Detective Superintendent Grace O’Malley, of London’s Met Police, is not going to feature in a Sunday evening TV prime time cosy crime series any time soon. She rides a Harley, is rude and abrasive and, for good measure, her husband has a penchant for BDSM sex with students looking to supplement their income. In another part of the city (it is Halloween) we have Juliette Boucher, a TV journalist. She receives a bizarre phone call from a man who calls himself the Witchfinder General. He tells her to be on Westminster bridge just before midnight, where she will witness something beyond newsworthy.
And spectacular it is. And gory. A motor launch comes into view, and it is on fire. On it is standing a woman. She burns, too. Then, there is a series of explosions, and the boat sinks. Here’s the thing. It was the so-called Witchfinder General who phoned Grace to tip her off about her husband’s sexual proclivities. When the police try to trace the owner of the boat, they find that it was sold by a retired civil servant to a man called – wait for it – Matthew Hopkins.

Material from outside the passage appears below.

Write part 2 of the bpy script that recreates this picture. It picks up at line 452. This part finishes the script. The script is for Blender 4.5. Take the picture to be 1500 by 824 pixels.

For younger readers, the real Matthew Hopkins was a Protestant zealot who, around the time of the English Civil War, toured the eastern counties of the country – Essex, Suffolk, Norfolk, Cambridgeshire and Huntingdonshire – in search of those he called witches. It is estimated that he had over two hundred women – mostly guilty of nothing more than being herbalists or natural healers – violently put to death.
The man who has named himself after this monster is clearly very clever, has sources inside the police force, and is hell-bent on recreating a reign of terror. His first victim, the woman in the boat? Veronica Crosse, a TV medium and celebrity speaker.
The authors have added another (potentially corrosive) spice to their recipe, and one that is not directly connected to the man who has modeled himself on a 17th century serial killer. Grace’s husband Dominic is himself a copper, but not just any old plod. He is Assistant Commissioner Dominic Boswell, of New Scotland Yard.
We are introduced to a bizarre clergyman named Moses Blackmore, who is the incumbent of a tiny parish near Yeovil. He wears a long black coat, a string tie and has a long silver beard. His human flock (he is also a farmer) are less of a congregation than a cult, and are in thrall to Blackmore’s fire and brimstone brand of protestant fundamentalism. While the police procedural aspect of the book had, this far, been impeccably convincing, I realised that there would be a horror-fantasy element to the narrative, too. That is not a problem. I am a huge fan of John Connolly’s Charlie Parker novels, in which he effortlessly blends the PI genre with the supernatural. It’s just that these days, the Church of England simply does not allow an old fashioned vicar to run a single parish. In real life, Moses Blackmore would be in charge of at least four or five other nearby parishes. And, most likely, he would be a woman.
A little over a third of the way through, there is a dramatic raid and arrest in an upmarket London hotel but, of course, it’s the wrong man, and yet another example of the WFG playing the police like a Stradivarius. There is a second murder, this time of another elderly woman spiritualist, hanged from a church tower and then burned. The WFG (and his associates) cause the filmed scene to be played out on a big screen at a huge public gathering in London on Bonfire Night.
Grace eventually cracks the case (or so she thinks) and finds that the perpetrators are connected to some of the most powerful and influential people in government and public service. There is the mother of all twists in the final pages, but I don’t do spoilers, so you will have to find out for yourself. Witch Hunt is an imaginative and energetic canter through the fields of corruption, revenge, and madness, and it will be published by Joffe Books on 5th May.